Admittedly, the Republicans’ margin is closer on America’s role in world affairs (35%-32%) and freedom of speech (37%-35%), and Democrats have the advantage on social and cultural issues (36%-33%) and abortion (40%-30%).

But the overall picture is fairly clear. Although respondents usually have more negative feelings about the Republican than the Democratic party, on this particular set of issues Republicans have a statistically significant advantage over Democrats on four issues and Democrats on only one.

That’s reasonably consistent with President Joe Biden’s job approval, which is currently 44% and has been running at about that level, and occasionally well below, most of the time since the disorderly withdrawal of American forces from Afghanistan in August 2021.

But it’s at least somewhat dissonant with polls matching Biden against former President Donald Trump, in which the latter leads 44% to 42% — a statistical tie.

One revealing thing about these numbers is that they show majorities of American voters rejecting both the 45th and 46th presidents, and are presumably in the market for a 47th.

But even more revealing is that Republicans’ apparent advantage on salient issues has not produced an electorate determined to reject an 80-year-old Democratic incumbent.

That’s true even though Biden himself, after tacking left on virtually every issue during Ron Klain’s months as White House chief of staff, has now, during Jeff Zients’ weeks in that post, taken a couple of stands that suggest an awareness of vulnerability on some key issues.

He’s announced changes in immigration policy apparently designed to prevent some illegal border crossers to apply for asylum status.

And, despite cries of anguish from the defund-the-police left, Biden declined to veto Congress’ bipartisan overturning of the District of Columbia legislation reducing the penalties for violent crimes. This shows a lack of confidence in the liberal talking point that violent crime is less prevalent than it was 30 years ago and in the argument.

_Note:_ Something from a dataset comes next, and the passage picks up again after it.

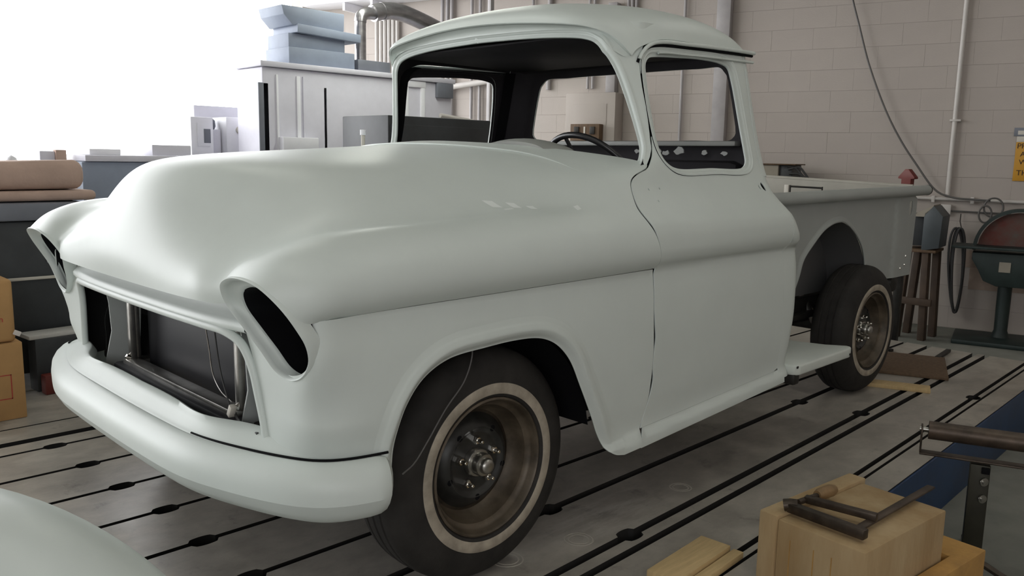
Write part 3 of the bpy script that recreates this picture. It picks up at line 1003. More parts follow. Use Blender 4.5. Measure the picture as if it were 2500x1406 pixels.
# ---- radiator and its support behind the grille opening
MB().box((-.44, 0, .66), (.06, .80, .42), bev=.01).obj('radiator', 'radiator_black', truck)
m = MB(); m.box((-.53, 0, .508), (.05, .82, .022), bev=.006); sup = m.obj('radiator_support', 'dirty_chrome', truck)
for y in (-.395, .395):
    MB().box((-.525, y, .66), (.022, .028, .32), bev=.006).box((-.50, y + .028 * (1 if y > 0 else -1), .66), (.02, .03, .34), bev=.006).obj('support_upright', 'dirty_chrome', sup)
MB().box((-.545, 0, .475), (.06, .90, .055), bev=.012).obj('lower_crossmember', 'radiator_black', sup)
for y in (-.395, .395):
    MB().lathe([(.0001, .016), (.010, .012), (.013, 0)], (-.536, y, .522), (-1, 0, .3), 12).obj('support_bolt', 'bright_chrome', sup)
# inner fender aprons beside the radiator
for s_ in (-1, 1):
    pts = [(-.585, .47), (-.50, .47), (-.46, .55), (-.45, .70), (-.47, .79), (-.575, .79), (-.56, .70), (-.555, .60)]
    M_ = Matrix(((1, 0, 0, 0), (0, 0, 1, 0), (0, 1, 0, 0), (0, 0, 0, 1)))
    MB().prism(pts, s_ * .50 - .003, s_ * .50 + .003, M=M_).obj('inner_fender', 'bed_primer', truck)
    MB().box((-.50, s_ * .56, .50), (.10, .10, .03), bev=.008).obj('frame_horn', 'steel_dark', truck)
# loose wiring in the grille
def wire(name, pts, r, mt, par): 
    return MB().tube(smooth_poly(pts, .01), r, 6).obj(name, mt, par)
wire('wire', [(-.535, -.20, .76), (-.54, -.24, .67), (-.545, -.27, .60), (-.55, -.33, .56), (-.545, -.385, .54)], .0022, 'dirty_chrome', sup)
wire('wire', [(-.535, -.26, .77), (-.55, -.33, .62), (-.555, -.395, .525)], .0025, 'cable_black', sup)
wire('wire', [(-.55, -.40, .53), (-.575, -.46, .535), (-.59, -.52, .525), (-.60, -.60, .520), (-.605, -.645, .528)], .004, 'cable_black', sup)
MB().box((-.590, -.475, .545), (.018, .016, .036), bev=.003, rot=Matrix.Rotation(.5, 3, 'X')).obj('wire_connector', 'label_white', sup)

# ---- doors
_nb = front_net(np.stack([np.full(60, 8.0), np.linspace(0.05, 5.95, 60)], -1))[:, [0, 2]]
_tg = np.gradient(_nb, axis=0); _tg /= np.linalg.norm(_tg, axis=1, keepdims=True)
_nb = _nb + np.stack([_tg[:, 1], -_tg[:, 0]], -1) * .0045
gapdoor = smooth_poly([(.617, .345), (.651, .428), (.672, .50), (.667, .55), (.670, .60), (.676, .645), (.669, .70), (.664, .751), (.6695, .855)], .014) + [tuple(p) for p in _nb[1:]] + smooth_poly([(.790, 1.205), (.818, 1.224), (.838, 1.245), (.848, 1.272), (.853, 1.371), (.846, 1.494), (.846, 1.573), (.868, 1.607), (.895, 1.625), (.93, 1.634)], .014)
DR = 1.53
door_out = gapdoor + line_poly([(.93, 1.634), (1.30, 1.644), (DR, 1.648), (DR, .40)], .03)[1:] + line_poly([(DR, .392), (.617, .345)], .03)[1:-1]
WIN = smooth_poly([(.878, 1.565), (.898, 1.585), (.933, 1.592), (1.075, 1.603), (1.237, 1.611), (1.373, 1.607), (1.421, 1.593), (1.436, 1.55), (1.453, 1.412), (1.459, 1.273), (1.453, 1.230), (1.416, 1.208), (1.181, 1.204), (.967, 1.202), (.927, 1.213), (.898, 1.237), (.884, 1.279), (.876, 1.371), (.872, 1.517)], .012, closed=True)
DWD = .040
h_dw = Lin([0, .010, .0125, .021, .026, .031, DWD], [-.011, -.011, -.001, .0008, .0050, .0015, 0])
SW = 1 if offset_poly(WIN, DWD, closed=True)[2][:, 1].max() > max(z for _, z in WIN) else -1
WIN_OFF = [tuple(p) for p in offset_poly(WIN, SW * (DWD - .012), closed=True)[2]]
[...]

Biden’s statement that he’s “planning” to run for reelection shows a certain nervousness about the possibility that he, like his immediate predecessor, may have difficulty winning re-nomination.

That has prompted the Spectator’s conservative writer Ben Domenech to make the perhaps puckish suggestion that Rep. Alexandria Ocasio-Cortez, D-N.Y., challenge the incumbent. Some 47 years younger than Biden, she will reach the constitutionally required age of 35 in October 2024.

As for the Republican nomination, Donald Trump faces announced or possible opposition from serious figures in early-primary states — South Carolina’s Nikki Haley and Tim Scott, New Hampshire’s Chris Sununu — who could potentially be ticket-balancing VPs.

Patrick Ruffini of Echelon Insights, analyzing his firm’s polling, classifies 25% of Republican voters as Always Trump, 15% as Never Trump and 60% as up-for-grabs. That suggests there is plenty of room for Florida Gov. Ron DeSantis, who has been competitive with Trump in two-candidate pairings, to overtake Trump if and when early-state candidates and former Vice President Mike Pence fall by the wayside.

Bottom line: Republicans have some advantage on issues, but there’s probably a bigger advantage for the party whose voters eschew residual loyalties and dump their overage and unpopular 2020 presidential nominees.